Dans l’hypothèse où la démarche est effectuée par les héritiers au nom du défunt, les droits supplémentaires mis à la charge des héritiers, à l’exception des droits de succession, seront assortis des seuls intérêts de retard, les pénalités de droit commun (intérêts de retard, majoration et amende) ne s’appliqueront qu’aux impositions supplémentaires dues par les seuls héritiers au titre de leur propre situation fiscale pour la période postérieure au décès.

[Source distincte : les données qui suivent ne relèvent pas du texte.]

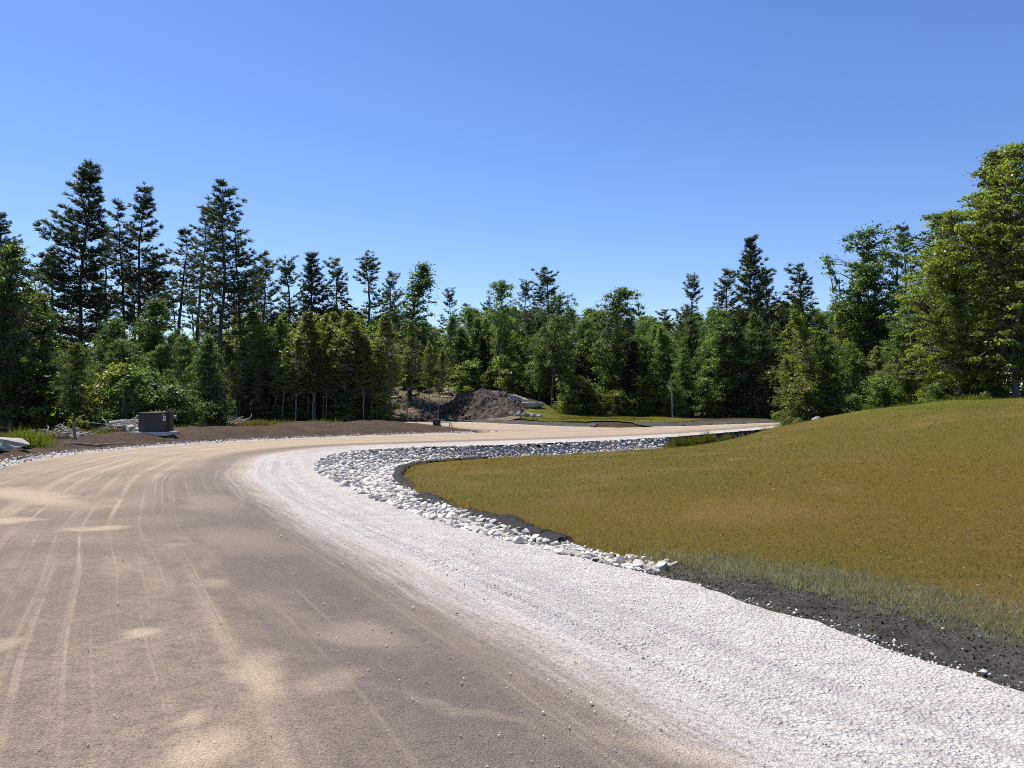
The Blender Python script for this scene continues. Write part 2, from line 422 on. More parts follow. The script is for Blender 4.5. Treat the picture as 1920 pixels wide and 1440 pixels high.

L’intérêt essentiel de cette nouvelle procédure de régularisation spontanée est que, pour tenir compte de la démarche spontanée du contribuable, les majorations et pénalités seront réduites selon les modalités suivantes :

1) la majoration pour manquement délibéré sera ramenée à 15% soit pour les avoirs reçus dans le cadre d’une succession ou d’une donation soit pour les avoirs constitués par le contribuable lorsqu’il ne résidait pas fiscalement en France et à 30% dans les autres cas et notamment pour les avoirs constitués par le contribuable lorsqu’il résidait fiscalement en France,

2) l’amende pour défaut de déclaration des avoirs à l’étranger sera réduite, dans le cadre d’une transaction, à 1,5% du solde créditeur des avoirs au 31 décembre de l’année concernée soit pour les avoirs reçus dans le cadre d’une succession ou d’une donation soit pour les avoirs constitués par le contribuable lorsqu’il ne résidait pas fiscalement en France et à 3% du solde créditeur des avoirs au 31 décembre de l’année concernée dans les autres cas et notamment pour les avoirs constitués par le contribuable lorsqu’il résidait fiscalement en France.

Il est enfin précisé que la transaction pourrait être remise en cause et déclarée caduque s’il s’avérait ultérieurement que les déclarations des contribuables n’étaient pas sincères.